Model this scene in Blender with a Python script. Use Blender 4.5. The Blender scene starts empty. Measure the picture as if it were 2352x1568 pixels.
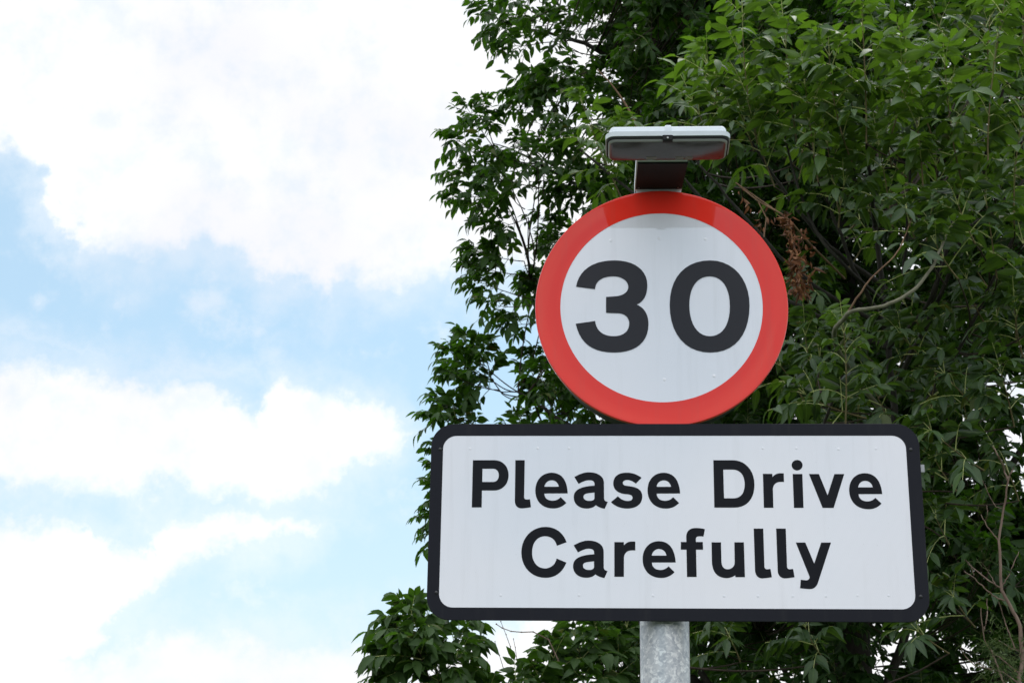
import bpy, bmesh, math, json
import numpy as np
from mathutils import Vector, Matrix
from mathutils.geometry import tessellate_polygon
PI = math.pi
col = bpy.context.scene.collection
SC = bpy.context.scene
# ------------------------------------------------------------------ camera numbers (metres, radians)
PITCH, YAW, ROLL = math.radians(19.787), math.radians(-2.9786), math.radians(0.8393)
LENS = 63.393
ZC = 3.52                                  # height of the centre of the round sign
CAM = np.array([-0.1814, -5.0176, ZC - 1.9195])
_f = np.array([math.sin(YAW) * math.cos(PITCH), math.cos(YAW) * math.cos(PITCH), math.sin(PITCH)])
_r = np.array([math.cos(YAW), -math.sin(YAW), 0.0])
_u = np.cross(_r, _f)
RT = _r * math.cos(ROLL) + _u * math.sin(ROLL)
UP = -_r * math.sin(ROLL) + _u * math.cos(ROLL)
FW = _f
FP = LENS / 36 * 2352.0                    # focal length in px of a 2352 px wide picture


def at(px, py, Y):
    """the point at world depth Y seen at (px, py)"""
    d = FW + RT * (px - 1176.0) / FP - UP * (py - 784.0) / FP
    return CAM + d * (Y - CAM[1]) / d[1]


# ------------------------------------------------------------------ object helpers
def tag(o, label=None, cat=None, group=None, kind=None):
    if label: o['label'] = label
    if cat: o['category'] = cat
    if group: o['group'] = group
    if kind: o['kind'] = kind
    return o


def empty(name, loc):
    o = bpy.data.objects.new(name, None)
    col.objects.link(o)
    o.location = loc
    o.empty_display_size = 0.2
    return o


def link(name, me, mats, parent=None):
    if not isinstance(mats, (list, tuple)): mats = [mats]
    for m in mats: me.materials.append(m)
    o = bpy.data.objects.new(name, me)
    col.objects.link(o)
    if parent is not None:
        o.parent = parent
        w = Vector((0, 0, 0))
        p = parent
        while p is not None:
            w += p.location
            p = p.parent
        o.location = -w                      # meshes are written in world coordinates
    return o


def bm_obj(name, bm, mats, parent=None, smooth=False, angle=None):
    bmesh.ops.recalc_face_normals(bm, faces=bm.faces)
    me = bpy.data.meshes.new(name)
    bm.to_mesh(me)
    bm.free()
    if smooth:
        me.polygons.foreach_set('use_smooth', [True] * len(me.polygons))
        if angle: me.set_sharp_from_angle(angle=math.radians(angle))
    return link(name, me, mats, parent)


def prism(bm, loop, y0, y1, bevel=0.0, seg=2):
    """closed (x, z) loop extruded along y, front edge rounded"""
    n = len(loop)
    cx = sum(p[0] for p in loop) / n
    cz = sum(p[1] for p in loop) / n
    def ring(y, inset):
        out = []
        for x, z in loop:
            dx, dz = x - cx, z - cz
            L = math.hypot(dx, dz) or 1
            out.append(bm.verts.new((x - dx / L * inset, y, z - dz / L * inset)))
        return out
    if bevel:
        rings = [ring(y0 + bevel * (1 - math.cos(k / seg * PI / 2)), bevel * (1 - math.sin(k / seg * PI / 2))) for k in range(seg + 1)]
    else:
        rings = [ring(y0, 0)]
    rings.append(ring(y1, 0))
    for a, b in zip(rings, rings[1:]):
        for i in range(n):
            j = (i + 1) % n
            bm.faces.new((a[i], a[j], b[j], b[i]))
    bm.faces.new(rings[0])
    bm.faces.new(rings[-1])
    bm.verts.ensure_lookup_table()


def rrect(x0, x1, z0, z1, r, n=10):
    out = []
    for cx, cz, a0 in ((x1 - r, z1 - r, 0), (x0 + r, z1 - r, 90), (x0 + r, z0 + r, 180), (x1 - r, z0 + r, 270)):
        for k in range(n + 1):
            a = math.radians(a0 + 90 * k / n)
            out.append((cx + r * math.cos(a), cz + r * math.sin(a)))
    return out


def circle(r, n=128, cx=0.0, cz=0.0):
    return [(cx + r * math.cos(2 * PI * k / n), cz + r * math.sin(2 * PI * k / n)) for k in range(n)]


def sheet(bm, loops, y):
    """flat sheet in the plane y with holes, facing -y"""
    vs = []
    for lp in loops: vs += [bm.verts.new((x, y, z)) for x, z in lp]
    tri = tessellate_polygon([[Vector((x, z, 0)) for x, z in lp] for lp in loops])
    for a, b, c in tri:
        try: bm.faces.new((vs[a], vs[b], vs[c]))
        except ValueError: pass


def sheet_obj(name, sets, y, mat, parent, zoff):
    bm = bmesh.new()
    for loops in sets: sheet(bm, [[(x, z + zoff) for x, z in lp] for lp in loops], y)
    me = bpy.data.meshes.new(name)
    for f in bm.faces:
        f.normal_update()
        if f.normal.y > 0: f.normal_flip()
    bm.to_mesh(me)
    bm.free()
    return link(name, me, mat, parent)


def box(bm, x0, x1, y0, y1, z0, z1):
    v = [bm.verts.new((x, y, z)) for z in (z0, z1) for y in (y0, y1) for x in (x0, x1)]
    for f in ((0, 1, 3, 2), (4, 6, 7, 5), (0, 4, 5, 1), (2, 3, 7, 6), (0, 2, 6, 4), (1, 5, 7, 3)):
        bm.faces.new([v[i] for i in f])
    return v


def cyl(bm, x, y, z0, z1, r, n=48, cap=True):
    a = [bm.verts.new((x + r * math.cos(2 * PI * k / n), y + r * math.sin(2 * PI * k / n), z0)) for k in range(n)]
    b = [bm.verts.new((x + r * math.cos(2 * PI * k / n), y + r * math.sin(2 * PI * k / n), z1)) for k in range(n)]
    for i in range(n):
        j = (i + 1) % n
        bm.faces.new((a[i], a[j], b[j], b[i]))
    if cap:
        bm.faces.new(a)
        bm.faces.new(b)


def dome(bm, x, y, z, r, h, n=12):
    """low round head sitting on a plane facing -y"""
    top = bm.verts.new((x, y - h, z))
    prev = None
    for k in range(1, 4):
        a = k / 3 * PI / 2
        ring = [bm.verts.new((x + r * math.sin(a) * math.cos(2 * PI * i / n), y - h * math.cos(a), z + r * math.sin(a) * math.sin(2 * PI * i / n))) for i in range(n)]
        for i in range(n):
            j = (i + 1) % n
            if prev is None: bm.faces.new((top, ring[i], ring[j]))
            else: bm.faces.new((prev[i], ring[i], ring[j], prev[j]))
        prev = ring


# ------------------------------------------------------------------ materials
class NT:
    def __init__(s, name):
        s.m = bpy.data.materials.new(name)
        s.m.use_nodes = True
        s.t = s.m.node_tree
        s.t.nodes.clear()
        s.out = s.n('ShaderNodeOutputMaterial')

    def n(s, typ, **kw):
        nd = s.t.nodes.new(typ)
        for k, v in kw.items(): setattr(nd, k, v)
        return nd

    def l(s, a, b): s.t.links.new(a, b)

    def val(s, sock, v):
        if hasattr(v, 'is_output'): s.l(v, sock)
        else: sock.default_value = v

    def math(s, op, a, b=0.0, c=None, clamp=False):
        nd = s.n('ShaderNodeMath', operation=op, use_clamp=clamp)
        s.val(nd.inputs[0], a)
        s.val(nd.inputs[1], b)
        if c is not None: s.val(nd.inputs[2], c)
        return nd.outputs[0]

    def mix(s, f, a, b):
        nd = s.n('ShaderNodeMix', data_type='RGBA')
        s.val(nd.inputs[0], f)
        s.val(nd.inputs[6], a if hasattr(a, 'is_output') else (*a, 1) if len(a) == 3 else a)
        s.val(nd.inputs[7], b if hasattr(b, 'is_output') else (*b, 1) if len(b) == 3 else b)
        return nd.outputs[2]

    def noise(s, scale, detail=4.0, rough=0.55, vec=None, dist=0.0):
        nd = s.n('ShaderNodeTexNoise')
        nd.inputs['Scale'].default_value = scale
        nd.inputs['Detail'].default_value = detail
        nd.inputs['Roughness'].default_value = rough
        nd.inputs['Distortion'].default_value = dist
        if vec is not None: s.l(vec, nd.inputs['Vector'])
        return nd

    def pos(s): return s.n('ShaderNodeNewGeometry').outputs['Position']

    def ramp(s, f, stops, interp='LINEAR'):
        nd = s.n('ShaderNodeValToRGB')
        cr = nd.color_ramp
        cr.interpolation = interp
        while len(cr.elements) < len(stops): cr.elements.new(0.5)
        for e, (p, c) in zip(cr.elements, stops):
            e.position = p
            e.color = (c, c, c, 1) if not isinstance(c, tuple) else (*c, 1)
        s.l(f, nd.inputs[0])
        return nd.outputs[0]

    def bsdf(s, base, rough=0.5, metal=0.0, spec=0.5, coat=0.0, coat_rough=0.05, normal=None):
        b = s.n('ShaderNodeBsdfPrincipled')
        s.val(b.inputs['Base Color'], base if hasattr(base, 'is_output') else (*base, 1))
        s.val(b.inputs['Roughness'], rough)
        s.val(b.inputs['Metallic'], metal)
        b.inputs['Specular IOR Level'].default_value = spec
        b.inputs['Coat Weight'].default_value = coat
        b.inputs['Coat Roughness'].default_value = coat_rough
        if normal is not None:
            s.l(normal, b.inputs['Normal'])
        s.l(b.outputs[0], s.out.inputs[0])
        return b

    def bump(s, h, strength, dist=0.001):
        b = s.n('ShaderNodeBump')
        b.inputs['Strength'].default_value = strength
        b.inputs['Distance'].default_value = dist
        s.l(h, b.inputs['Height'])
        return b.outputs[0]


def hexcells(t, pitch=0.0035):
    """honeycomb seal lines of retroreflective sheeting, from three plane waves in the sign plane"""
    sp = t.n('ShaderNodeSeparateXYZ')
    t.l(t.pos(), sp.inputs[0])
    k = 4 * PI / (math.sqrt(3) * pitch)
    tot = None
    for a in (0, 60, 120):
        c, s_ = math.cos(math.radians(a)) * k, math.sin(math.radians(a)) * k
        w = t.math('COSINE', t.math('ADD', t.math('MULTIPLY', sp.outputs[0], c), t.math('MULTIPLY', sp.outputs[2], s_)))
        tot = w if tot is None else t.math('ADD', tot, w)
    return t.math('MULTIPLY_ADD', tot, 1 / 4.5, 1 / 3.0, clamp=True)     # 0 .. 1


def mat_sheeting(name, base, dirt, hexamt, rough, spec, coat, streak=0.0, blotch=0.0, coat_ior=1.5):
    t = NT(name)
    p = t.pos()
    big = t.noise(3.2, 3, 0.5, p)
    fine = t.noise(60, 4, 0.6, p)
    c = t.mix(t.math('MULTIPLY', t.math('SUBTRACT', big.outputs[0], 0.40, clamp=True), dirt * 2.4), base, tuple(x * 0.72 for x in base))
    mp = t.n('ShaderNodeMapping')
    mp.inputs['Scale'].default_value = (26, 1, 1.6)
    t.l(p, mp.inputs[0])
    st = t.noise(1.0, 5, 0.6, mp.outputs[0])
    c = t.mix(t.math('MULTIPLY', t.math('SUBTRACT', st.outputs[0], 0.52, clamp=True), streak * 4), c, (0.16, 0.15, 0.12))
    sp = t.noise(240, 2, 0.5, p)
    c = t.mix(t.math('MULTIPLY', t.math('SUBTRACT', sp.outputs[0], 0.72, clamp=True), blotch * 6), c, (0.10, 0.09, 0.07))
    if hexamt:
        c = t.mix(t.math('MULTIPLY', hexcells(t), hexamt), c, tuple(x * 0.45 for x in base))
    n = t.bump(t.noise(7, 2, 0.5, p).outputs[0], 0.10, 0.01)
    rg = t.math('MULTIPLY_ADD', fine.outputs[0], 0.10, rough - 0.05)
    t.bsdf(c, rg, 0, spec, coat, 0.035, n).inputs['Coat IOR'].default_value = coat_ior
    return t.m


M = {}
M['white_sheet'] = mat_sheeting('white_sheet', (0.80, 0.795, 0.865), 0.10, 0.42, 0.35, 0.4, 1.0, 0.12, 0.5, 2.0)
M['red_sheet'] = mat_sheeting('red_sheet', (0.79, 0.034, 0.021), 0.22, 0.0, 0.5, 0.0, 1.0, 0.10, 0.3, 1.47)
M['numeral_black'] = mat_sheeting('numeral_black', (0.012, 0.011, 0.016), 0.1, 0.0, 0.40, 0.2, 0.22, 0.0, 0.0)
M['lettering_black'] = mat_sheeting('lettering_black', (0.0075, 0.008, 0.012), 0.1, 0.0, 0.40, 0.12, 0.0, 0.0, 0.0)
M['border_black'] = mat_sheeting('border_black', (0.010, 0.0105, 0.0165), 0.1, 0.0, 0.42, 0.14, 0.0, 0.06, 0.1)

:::

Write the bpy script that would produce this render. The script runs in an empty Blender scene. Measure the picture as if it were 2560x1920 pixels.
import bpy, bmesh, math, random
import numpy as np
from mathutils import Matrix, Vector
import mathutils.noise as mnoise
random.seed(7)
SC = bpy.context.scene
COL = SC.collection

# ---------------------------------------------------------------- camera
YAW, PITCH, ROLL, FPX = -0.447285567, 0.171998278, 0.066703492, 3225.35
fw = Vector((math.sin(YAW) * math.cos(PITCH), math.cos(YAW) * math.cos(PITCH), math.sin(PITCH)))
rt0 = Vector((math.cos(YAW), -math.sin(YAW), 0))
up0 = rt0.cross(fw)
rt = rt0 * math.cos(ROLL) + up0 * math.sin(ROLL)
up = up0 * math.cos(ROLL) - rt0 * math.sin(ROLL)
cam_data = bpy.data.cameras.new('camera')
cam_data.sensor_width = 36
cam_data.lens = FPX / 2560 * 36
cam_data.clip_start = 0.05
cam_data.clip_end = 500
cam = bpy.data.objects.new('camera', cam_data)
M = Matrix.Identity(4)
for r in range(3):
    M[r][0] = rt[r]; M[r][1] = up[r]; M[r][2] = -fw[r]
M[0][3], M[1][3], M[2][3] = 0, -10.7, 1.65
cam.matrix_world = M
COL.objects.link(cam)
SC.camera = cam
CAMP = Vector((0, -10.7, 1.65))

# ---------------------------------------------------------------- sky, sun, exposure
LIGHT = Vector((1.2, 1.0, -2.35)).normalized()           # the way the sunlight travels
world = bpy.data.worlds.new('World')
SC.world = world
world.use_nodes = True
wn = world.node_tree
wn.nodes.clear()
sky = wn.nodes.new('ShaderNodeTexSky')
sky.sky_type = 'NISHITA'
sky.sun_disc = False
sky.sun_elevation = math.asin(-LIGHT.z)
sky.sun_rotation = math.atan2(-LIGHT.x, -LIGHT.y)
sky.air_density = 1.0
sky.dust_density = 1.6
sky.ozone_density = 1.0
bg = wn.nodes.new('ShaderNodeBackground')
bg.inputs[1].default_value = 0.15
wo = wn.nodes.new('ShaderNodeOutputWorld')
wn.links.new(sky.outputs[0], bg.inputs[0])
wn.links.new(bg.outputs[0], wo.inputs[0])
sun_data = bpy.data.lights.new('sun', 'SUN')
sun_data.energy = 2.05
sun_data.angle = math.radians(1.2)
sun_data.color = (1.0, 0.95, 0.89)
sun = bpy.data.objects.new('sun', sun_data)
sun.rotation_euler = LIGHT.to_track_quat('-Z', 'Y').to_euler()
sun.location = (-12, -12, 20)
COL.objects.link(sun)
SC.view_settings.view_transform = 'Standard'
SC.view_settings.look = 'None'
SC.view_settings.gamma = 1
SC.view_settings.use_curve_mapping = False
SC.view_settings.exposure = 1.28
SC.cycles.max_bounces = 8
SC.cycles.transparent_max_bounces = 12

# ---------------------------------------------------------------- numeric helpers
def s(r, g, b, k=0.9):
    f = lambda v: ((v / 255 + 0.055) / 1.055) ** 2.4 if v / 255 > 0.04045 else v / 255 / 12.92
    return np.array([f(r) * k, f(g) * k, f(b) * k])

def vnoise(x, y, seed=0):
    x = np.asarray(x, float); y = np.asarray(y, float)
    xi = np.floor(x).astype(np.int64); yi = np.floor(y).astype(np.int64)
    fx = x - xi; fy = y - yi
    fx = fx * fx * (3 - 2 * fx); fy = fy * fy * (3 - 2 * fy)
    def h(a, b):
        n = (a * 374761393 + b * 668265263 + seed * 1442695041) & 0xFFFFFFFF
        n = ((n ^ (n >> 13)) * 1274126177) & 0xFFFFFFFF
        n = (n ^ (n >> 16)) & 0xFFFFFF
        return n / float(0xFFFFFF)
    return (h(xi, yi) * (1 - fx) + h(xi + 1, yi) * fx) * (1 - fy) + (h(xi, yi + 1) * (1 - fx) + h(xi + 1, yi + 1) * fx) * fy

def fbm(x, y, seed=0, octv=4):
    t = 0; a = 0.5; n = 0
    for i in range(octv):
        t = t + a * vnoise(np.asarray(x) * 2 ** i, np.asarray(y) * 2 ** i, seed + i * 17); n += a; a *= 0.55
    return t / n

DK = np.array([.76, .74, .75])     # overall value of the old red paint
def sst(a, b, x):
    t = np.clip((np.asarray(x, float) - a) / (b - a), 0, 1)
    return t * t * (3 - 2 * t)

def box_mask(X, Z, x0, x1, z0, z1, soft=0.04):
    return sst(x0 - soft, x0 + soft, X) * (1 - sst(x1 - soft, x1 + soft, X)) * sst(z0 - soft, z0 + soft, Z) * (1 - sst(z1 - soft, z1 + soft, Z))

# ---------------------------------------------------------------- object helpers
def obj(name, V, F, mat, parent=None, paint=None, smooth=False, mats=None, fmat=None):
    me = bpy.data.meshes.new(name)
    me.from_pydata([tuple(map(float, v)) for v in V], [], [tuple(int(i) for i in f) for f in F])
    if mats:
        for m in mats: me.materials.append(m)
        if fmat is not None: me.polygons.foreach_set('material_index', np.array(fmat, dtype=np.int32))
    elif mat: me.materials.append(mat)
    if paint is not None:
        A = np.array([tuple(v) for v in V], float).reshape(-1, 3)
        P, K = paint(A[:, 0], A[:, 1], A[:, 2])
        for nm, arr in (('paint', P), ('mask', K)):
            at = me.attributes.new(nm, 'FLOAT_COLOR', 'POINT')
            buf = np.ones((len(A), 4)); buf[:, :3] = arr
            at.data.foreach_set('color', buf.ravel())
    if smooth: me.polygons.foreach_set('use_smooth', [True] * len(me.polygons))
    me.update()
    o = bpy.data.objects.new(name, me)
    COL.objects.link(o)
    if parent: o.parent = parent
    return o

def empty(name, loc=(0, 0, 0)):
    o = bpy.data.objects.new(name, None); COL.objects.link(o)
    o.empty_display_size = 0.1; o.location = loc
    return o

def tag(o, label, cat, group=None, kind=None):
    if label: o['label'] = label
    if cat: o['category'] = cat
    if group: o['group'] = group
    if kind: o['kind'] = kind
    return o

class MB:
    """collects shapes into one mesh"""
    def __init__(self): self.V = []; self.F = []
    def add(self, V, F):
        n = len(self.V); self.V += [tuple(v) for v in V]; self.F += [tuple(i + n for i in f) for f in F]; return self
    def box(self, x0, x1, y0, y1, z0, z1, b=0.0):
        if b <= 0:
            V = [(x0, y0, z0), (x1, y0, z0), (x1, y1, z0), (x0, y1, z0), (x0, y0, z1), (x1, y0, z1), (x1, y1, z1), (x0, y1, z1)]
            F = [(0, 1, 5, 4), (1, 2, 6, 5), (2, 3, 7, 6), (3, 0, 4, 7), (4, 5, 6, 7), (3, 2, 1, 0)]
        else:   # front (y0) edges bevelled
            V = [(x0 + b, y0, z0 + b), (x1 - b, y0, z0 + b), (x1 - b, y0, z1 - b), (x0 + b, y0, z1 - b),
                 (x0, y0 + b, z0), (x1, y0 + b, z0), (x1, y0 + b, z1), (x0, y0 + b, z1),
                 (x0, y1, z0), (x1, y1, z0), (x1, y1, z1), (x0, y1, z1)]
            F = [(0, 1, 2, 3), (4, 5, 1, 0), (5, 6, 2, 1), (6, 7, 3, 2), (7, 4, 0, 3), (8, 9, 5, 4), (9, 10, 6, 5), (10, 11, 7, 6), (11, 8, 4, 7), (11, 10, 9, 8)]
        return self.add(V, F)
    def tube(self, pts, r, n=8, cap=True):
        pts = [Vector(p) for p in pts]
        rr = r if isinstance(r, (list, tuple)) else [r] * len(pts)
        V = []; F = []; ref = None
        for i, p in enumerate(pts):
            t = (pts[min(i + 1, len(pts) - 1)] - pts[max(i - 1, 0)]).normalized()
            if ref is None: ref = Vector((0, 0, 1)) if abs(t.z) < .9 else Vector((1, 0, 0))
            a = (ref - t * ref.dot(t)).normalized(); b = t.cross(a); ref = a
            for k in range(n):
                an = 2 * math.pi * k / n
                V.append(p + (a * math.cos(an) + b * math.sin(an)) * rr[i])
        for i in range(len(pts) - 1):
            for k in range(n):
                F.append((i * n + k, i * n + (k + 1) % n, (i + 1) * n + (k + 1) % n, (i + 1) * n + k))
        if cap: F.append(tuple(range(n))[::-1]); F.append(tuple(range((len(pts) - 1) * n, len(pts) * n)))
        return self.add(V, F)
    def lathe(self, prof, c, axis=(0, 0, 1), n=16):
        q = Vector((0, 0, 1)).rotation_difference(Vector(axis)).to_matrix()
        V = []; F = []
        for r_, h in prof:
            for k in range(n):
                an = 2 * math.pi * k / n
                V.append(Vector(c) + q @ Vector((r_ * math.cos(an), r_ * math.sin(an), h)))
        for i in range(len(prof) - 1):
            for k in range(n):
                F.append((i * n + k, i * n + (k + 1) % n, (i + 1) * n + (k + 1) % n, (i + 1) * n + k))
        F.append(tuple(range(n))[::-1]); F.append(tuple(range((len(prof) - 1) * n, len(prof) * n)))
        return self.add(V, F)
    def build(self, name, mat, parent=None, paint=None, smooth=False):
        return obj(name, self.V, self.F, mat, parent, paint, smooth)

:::

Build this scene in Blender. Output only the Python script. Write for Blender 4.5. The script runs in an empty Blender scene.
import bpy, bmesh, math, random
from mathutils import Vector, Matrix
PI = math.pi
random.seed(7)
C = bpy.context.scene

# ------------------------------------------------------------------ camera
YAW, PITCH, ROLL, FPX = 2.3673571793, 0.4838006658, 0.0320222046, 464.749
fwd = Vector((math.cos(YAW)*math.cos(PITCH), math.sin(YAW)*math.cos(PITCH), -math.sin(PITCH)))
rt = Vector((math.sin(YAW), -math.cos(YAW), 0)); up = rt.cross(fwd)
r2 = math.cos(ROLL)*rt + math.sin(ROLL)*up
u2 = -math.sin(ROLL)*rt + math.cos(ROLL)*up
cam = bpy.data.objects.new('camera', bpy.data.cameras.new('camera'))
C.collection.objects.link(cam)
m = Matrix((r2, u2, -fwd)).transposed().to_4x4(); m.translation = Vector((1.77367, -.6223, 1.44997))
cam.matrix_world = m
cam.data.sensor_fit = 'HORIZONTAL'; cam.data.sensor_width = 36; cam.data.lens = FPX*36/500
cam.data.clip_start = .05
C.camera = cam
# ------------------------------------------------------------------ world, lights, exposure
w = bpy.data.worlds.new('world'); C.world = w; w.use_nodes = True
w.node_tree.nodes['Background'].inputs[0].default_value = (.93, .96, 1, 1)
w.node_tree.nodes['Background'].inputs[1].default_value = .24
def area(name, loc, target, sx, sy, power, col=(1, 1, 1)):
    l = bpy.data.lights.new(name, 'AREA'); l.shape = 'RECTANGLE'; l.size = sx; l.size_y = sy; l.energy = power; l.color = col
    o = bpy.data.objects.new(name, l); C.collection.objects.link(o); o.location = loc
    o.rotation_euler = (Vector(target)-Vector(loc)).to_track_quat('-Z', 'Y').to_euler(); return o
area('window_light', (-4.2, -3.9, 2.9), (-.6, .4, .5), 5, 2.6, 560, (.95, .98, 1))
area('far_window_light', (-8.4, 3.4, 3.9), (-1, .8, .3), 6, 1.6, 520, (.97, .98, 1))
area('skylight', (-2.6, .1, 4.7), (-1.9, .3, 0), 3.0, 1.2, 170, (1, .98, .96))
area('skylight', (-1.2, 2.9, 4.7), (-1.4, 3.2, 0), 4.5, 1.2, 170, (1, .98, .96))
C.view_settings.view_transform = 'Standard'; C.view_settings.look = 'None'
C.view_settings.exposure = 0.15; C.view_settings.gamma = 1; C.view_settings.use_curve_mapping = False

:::

WRITTEN INSTRUCTION:
Omit all pictures and repeat exactly the lines from the one containing "Model this scene" through the one containing "FP = LENS /", ends included, with nothing added.

FINISHED EXERCISE:
Model this scene in Blender with a Python script. Use Blender 4.5. The Blender scene starts empty. Measure the picture as if it were 2352x1568 pixels.
import bpy, bmesh, math, json
import numpy as np
from mathutils import Vector, Matrix
from mathutils.geometry import tessellate_polygon
PI = math.pi
col = bpy.context.scene.collection
SC = bpy.context.scene
# ------------------------------------------------------------------ camera numbers (metres, radians)
PITCH, YAW, ROLL = math.radians(19.787), math.radians(-2.9786), math.radians(0.8393)
LENS = 63.393
ZC = 3.52                                  # height of the centre of the round sign
CAM = np.array([-0.1814, -5.0176, ZC - 1.9195])
_f = np.array([math.sin(YAW) * math.cos(PITCH), math.cos(YAW) * math.cos(PITCH), math.sin(PITCH)])
_r = np.array([math.cos(YAW), -math.sin(YAW), 0.0])
_u = np.cross(_r, _f)
RT = _r * math.cos(ROLL) + _u * math.sin(ROLL)
UP = -_r * math.sin(ROLL) + _u * math.cos(ROLL)
FW = _f
FP = LENS / 36 * 2352.0                    # focal length in px of a 2352 px wide picture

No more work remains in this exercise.